## LISTED ENTRIES
- - -
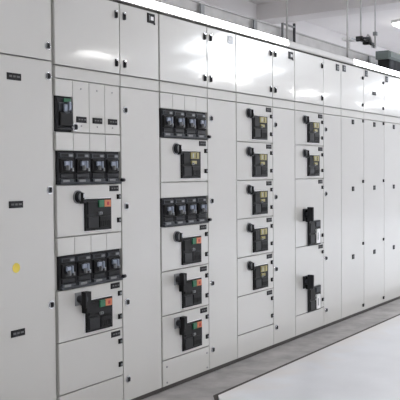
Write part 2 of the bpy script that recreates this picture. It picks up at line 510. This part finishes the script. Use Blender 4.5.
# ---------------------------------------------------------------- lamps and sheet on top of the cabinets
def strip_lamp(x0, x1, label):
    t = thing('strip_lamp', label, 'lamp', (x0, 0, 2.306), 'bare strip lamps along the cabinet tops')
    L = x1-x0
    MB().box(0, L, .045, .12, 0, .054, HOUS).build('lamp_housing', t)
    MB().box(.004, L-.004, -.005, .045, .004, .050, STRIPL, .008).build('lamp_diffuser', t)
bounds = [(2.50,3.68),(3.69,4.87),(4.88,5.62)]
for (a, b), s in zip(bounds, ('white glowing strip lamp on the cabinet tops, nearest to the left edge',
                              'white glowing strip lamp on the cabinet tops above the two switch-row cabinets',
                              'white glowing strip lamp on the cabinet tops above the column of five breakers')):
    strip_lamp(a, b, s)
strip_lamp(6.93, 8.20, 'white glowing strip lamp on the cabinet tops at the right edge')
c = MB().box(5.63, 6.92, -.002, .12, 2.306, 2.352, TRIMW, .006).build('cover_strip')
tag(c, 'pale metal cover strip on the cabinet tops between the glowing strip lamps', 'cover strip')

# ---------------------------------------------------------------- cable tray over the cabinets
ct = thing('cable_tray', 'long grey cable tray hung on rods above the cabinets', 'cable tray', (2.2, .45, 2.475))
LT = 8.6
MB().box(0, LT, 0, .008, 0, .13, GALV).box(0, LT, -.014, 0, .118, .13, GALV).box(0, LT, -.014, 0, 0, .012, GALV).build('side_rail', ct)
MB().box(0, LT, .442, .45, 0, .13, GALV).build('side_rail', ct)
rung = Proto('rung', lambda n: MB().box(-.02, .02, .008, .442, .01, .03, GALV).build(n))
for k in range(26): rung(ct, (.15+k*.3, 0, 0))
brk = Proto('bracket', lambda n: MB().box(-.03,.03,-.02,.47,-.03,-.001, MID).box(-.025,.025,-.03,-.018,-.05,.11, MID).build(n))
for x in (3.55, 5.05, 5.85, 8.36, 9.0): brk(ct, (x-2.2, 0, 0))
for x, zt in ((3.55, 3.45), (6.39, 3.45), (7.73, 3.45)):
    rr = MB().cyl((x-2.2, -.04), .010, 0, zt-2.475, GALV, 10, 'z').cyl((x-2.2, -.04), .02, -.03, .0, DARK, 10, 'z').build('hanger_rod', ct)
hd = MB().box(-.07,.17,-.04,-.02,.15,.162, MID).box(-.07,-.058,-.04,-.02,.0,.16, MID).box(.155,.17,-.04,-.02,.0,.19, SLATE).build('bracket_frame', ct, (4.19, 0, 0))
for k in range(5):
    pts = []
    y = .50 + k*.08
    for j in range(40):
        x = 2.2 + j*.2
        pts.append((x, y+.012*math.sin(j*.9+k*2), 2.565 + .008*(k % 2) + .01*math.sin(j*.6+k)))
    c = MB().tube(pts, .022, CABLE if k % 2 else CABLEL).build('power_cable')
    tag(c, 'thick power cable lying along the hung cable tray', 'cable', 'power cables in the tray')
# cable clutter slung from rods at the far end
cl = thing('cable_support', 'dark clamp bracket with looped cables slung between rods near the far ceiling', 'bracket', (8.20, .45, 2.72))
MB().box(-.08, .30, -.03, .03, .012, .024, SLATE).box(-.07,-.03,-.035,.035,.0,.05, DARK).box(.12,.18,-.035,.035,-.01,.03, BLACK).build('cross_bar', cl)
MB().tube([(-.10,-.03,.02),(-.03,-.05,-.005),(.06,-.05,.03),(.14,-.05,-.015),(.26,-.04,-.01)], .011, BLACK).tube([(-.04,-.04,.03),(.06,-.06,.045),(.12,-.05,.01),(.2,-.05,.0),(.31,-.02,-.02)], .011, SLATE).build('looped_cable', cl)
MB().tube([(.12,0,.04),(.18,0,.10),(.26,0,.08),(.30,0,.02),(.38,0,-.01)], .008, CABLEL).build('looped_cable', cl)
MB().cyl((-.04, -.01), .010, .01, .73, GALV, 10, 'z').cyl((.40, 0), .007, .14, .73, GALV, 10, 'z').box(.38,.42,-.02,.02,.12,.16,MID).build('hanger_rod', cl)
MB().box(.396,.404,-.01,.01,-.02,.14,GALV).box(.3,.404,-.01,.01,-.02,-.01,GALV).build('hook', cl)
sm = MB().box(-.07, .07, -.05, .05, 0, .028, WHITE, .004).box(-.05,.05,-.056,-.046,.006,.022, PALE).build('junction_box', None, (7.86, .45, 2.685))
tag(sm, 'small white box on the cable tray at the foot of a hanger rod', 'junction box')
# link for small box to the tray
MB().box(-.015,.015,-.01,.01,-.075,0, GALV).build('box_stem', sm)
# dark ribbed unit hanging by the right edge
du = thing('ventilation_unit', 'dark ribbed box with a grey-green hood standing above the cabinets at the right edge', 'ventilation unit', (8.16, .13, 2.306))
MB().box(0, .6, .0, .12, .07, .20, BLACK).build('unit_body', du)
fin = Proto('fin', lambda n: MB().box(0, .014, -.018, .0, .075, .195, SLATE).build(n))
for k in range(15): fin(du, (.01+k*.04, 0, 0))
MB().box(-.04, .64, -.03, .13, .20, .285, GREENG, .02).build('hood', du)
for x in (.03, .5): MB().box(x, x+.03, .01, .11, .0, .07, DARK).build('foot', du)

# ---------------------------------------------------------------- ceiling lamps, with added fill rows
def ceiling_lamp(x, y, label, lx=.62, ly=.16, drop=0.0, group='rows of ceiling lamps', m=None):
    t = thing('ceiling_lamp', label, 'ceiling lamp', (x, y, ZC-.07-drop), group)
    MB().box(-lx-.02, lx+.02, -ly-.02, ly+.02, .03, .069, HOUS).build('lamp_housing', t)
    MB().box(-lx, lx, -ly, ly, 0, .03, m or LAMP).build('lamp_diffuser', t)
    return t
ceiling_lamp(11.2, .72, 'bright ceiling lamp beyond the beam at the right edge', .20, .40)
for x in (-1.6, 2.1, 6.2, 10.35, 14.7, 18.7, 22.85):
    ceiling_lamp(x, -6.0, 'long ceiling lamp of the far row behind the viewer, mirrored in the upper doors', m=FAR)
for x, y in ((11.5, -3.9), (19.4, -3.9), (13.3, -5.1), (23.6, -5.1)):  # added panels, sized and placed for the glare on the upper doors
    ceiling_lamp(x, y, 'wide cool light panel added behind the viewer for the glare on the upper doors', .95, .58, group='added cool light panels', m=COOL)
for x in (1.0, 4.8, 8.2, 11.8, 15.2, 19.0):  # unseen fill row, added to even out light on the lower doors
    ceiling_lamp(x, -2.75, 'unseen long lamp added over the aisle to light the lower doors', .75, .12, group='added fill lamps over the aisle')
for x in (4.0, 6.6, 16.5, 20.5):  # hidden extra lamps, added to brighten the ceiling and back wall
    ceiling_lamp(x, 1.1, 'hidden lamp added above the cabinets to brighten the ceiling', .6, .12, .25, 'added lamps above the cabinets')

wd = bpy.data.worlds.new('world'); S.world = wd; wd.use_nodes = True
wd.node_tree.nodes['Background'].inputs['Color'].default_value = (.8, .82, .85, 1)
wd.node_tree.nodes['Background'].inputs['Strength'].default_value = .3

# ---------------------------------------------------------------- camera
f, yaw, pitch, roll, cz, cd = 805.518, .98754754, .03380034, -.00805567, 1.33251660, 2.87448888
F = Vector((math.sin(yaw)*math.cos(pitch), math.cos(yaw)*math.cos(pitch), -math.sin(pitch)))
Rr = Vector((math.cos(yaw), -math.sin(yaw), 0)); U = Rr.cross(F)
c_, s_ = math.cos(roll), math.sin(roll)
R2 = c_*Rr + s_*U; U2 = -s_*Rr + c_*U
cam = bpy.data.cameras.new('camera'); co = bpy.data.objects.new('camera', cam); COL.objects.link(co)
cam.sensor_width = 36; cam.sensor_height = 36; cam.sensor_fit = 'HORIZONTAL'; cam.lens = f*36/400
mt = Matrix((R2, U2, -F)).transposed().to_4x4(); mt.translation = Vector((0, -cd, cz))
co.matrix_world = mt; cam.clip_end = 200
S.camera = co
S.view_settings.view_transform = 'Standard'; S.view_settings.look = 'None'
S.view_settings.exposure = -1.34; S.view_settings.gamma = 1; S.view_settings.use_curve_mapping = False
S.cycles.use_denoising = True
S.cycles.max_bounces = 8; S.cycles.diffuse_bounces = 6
- - -
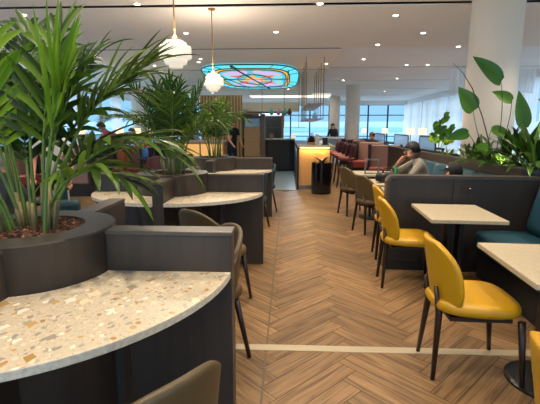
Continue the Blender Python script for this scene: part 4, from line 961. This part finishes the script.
- - -
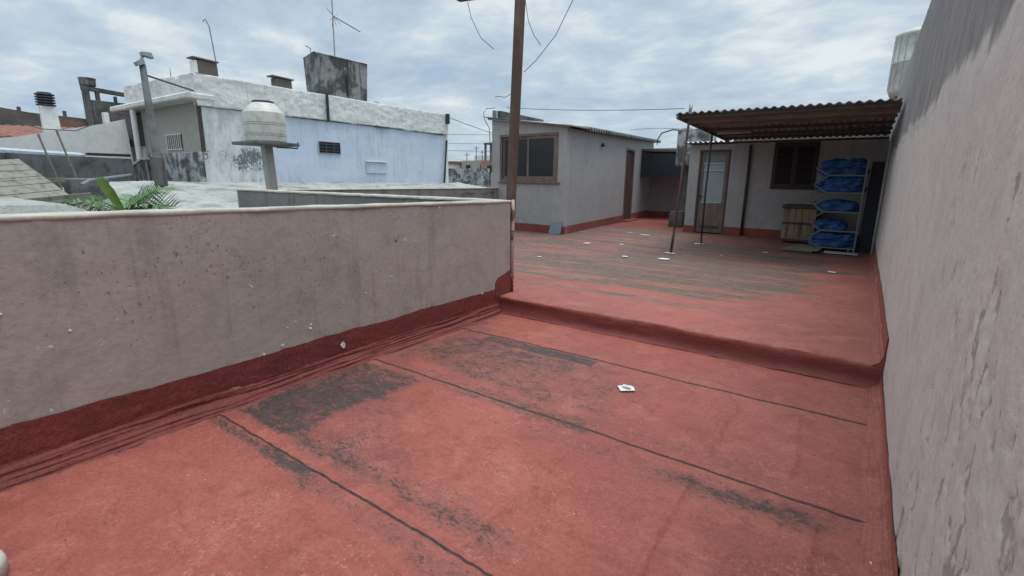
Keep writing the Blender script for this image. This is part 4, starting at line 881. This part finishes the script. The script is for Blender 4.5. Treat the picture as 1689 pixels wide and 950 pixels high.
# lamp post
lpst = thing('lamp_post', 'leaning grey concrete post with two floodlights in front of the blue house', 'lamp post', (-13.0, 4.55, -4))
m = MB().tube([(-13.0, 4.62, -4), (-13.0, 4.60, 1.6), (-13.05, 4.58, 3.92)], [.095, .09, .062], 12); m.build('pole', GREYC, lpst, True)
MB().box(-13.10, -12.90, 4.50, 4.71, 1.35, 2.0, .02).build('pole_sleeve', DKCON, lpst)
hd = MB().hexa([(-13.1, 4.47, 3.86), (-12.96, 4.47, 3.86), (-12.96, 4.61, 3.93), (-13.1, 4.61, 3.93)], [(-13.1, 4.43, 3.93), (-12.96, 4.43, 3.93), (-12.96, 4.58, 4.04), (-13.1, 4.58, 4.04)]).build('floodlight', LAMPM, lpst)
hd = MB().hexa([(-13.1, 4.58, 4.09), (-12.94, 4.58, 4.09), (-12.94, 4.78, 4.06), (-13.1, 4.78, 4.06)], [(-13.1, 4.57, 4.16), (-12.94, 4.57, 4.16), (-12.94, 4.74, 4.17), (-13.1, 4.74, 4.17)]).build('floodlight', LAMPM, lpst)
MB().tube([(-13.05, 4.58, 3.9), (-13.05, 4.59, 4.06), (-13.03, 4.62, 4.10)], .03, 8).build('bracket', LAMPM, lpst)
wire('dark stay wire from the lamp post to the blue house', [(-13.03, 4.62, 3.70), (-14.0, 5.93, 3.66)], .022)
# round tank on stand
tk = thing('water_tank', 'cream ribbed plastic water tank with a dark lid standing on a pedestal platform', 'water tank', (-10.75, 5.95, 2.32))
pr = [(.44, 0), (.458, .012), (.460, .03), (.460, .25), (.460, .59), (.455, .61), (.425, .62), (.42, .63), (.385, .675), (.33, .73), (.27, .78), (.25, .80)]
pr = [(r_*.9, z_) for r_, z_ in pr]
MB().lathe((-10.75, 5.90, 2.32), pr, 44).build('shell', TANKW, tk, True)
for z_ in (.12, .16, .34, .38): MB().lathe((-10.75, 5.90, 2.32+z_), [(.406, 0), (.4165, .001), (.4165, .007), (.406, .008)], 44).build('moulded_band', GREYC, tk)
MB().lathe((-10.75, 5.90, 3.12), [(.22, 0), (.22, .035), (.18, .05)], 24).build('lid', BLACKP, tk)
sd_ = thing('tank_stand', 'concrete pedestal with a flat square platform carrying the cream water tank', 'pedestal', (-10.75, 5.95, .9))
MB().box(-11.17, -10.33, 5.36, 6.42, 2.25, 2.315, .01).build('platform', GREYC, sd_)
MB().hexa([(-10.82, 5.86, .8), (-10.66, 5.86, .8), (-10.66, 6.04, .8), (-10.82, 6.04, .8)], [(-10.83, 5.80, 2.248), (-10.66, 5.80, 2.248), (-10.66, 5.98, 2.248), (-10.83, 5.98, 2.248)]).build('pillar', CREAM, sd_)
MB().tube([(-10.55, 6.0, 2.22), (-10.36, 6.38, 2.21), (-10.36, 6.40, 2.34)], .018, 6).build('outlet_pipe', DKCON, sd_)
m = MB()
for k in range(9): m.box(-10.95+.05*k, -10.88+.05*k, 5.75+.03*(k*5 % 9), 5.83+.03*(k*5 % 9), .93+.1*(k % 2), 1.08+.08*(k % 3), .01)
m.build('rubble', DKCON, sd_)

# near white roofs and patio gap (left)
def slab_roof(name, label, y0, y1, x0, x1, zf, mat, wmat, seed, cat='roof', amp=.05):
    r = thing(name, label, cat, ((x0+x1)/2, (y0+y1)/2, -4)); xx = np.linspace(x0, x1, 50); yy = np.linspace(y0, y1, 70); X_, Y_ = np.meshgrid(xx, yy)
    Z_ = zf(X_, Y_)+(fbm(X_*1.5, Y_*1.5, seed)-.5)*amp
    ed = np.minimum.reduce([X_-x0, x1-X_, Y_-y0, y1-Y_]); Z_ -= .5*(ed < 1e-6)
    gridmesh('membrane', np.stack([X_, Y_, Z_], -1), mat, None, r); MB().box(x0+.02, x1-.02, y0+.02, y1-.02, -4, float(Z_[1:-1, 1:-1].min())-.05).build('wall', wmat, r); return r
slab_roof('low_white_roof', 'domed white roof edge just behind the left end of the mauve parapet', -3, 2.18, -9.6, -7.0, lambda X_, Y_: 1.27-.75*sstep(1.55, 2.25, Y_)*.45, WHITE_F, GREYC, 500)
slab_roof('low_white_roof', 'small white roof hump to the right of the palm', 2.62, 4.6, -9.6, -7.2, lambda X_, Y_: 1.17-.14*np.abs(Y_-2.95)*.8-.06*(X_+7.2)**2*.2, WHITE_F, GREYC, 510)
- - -
## REQUEST
Extract, from the listing above, every line where the string "script" occurs.

## ANSWER TO THIS EXERCISE
Write part 2 of the bpy script that recreates this picture. It picks up at line 510. This part finishes the script. Use Blender 4.5.
Continue the Blender Python script for this scene: part 4, from line 961. This part finishes the script.
Keep writing the Blender script for this image. This is part 4, starting at line 881. This part finishes the script. The script is for Blender 4.5. Treat the picture as 1689 pixels wide and 950 pixels high.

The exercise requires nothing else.